Currently, the license and / or certificate for the performance of the wholesale or retail trade activity and provision of services is valid for an indefinite period of time; the license for a foreign commercial representation is valid from 1 up to 5 years, depending on the application request, the registry and / or certificate for an import trade operator is valid for 1 year, while the registry and / or certificate for an export trade operator is valid for 5 years, in case of commercial activities, or the same validity period of the company’s establishment or business permit.
- Renewal: Under the previous regulation, the application for renewal of license, permit or card had to be done at least one month before the date of expiry of the same document; presently, renewal of the foreign commercial representation license can be required up until 10 working days before its date of expiry, and renewal of the foreign trade operator card can be required up until 7 working days before its expiry.
Conclusion
Even though one should note an attempt to simplify the applicable legal requirements, the implementation of this Regulation still leaves some open questions, particularly in relation to the applicable fees, hence the need to, whenever possible, seek for legal advising.

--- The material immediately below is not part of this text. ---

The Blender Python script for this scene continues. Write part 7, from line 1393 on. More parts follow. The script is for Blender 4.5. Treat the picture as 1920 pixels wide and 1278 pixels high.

[1] The Decree no. 34/2013, of 2 August 2013, revoked all previous legislation on the matter, except for the Regulation for Simplified Licensing for Economical Activities (Regulamento do Licenciamento Simplificado para o Exercício das Actividades Económicas), approved by decree no. 5/2012, of 7 March, and entered into force 90 days after its publication, i.e., October 31srt 2013.
[2] Upon filing of the form, the original documents must be presented for comparison and validation.
[3] Please note that upon enforcement of this regulation, the prevailing minimum wage in the public sector was 2.599,00 MT, having recently increased to 3.002,00 MT.